PARBOABOA, Jakarta - Saat ini, sedang marak kabar penangkapan teroris di sejumlah daerah di Indonesia. Bahkan, banyak dari terduga teroris tersebut berasal dari kalangan organisasi masyarakat (Ormas). Namun ternyata, itu merupakan pola baru organisasi teror.
Direktur Deradikalisasi Badan Nasional Penanggulangan Terorisme (BNPT) Irfan Idris mengklaim, pola baru teroris menggunakan sistem demokrasi untuk masuk menguasai lembaga secara formal.
"Jangankan lembaga negara, jangankan partai. Organisasi ummat yang sangat kita harapkan melahirkan fatwa-fatwa atas kegelisahan umat terhadap persoalan kebangsaan itu juga dimasuki," kata Irfan dalam Sharing Session BNPT di Jakarta Selatan, Jumat (18/2).
Perubahan ini terjadi setelah pemimpin ISIS, Abu Bakar Al Baghdadi menyerukan kepada simpatisan, pendukung, militan, dan kelompok inti agar tidak semuanya berangkat ke Suriah.
"Ini perubahan strategi mereka setelah Abu Bakar Al Bagdhadi mengumandangkan, menginstruksikan... untuk melakukan pola jangan semuanya harus ke Suriah," kata Irfan.
Menurut Irfan, Abu Bakar Al Baghdasi menyilakan pengikutnya untuk melakukan aksi di negara sendiri. Mulanya, mereka berencana menjadikan wilayah Poso, Sulawesi Tengah atau Filipina. Namun, tokoh pendukung ISIS, Santoso dieksekusi oleh aparat.

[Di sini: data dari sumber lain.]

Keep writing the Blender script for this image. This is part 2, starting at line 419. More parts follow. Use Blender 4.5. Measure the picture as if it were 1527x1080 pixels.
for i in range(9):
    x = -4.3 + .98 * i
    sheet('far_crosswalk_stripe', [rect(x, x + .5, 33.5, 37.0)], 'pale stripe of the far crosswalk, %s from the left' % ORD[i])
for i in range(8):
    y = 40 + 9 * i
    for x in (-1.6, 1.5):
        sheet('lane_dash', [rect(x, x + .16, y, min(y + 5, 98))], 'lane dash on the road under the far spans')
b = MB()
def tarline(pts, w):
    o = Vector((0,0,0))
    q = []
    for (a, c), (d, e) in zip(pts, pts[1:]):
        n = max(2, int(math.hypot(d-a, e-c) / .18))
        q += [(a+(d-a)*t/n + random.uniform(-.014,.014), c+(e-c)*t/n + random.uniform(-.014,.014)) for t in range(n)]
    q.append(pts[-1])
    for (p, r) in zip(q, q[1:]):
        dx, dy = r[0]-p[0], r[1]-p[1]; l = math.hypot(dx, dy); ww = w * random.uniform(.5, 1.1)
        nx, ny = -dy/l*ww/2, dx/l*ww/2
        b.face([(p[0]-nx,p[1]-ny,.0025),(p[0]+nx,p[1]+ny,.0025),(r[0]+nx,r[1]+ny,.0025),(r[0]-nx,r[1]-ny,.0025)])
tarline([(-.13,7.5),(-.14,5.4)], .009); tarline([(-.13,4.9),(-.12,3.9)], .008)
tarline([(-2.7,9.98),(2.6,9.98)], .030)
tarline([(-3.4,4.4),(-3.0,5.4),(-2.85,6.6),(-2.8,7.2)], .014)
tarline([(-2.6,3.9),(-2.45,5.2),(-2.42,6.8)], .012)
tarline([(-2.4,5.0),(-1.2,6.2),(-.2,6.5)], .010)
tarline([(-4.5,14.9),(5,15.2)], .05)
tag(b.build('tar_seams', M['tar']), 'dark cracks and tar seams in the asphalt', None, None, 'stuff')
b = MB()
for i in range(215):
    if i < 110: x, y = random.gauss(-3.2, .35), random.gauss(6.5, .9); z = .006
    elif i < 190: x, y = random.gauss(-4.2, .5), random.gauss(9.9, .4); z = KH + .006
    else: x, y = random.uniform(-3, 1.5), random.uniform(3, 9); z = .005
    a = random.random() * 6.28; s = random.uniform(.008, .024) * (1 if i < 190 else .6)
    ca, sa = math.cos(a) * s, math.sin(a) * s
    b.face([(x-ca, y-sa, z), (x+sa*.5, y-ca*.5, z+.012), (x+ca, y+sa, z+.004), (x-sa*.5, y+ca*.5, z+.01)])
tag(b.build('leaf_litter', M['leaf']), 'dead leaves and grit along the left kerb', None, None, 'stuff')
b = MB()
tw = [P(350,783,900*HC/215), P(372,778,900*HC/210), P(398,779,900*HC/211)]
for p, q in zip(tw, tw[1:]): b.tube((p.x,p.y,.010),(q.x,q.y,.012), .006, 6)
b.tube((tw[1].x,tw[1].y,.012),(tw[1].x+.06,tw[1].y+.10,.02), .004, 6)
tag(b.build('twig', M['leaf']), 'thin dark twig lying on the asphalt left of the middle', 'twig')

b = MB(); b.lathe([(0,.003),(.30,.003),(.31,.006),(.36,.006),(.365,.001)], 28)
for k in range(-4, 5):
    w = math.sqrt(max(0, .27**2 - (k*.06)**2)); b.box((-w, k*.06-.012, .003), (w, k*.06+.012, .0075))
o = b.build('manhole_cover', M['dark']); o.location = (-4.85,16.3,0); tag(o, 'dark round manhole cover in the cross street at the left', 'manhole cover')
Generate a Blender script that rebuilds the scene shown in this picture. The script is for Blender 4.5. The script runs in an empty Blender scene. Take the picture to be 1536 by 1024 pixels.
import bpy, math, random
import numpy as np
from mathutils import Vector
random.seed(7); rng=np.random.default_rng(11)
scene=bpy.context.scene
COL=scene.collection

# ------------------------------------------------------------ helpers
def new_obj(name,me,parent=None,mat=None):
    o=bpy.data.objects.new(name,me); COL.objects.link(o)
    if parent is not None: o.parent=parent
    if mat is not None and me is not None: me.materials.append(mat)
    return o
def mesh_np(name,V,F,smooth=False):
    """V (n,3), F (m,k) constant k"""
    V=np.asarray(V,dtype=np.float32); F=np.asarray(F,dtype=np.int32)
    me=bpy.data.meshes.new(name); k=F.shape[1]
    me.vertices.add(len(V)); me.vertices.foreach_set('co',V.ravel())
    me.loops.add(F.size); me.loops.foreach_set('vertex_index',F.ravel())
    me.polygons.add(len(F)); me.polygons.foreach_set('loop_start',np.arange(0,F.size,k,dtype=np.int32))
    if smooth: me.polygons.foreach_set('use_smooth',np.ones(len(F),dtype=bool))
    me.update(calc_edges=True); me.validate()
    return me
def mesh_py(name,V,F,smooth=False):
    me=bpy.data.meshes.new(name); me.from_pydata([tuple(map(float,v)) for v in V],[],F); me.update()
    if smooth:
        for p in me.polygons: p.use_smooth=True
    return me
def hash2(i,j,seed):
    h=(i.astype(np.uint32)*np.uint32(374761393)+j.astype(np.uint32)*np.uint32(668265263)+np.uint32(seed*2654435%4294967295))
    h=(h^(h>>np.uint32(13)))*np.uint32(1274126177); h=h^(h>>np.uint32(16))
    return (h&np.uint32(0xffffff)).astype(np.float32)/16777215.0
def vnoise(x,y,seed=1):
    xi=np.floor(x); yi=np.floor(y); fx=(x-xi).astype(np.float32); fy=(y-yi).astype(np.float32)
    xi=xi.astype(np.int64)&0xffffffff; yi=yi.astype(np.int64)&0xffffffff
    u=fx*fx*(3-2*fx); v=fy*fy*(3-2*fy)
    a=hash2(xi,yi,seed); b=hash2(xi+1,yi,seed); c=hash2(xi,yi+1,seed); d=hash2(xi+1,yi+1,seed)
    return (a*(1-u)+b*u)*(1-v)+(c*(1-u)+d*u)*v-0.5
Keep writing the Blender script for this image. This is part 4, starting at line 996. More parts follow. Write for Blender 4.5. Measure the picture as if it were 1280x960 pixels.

"Silakan beraksi di negeri sendiri dan direncanakan untuk dipusatkan di Poso," tuturnya.
Selain itu, Irfan juga angkat bicara soal teroris jaringan Jamaah Islamiyah (JI) menyusup ke partai dan lembaga publik. Menurutnya, teroris JI menyusup pada individunya, bukan lembaga atau partainya.
Irfan menegaskan, BNPT tidak menyudutkan lembaga manapun. Namun Irfan mengimbau agar lembaga publik atau partai lebih waspada lagi dari ancaman penyusupan teroris.
"Jadi bukan partainya, tapi kepada individu yang ada di partai itu. Bukan, organisasi itu yang punya visi dan misi untuk memperkuat kelompok-kelompok mereka," tutur Irfan.
"Oleh karena itu, lembaga yang dimasuki itu harus lebih waspada lagi, tentu berdasarkan visi misi pembentukannya. Agar jangan masyarakat meyakini bahwa kalau partai ini ada teroris nya," imbuhnya.
Setelah memasuki individunya, teroris tidak langsung melancarkan aksi teror, melainkan berupaya menguasai lembaga tersebut. Hal ini juga terjadi di perguruan tinggi.
"Tidak langsung melakukan aksi di pendidikan tinggi tapi melakukan proses-proses awal, misalnya pembaiatan, pengajian, dengan sangat disayangkan," ujarnya.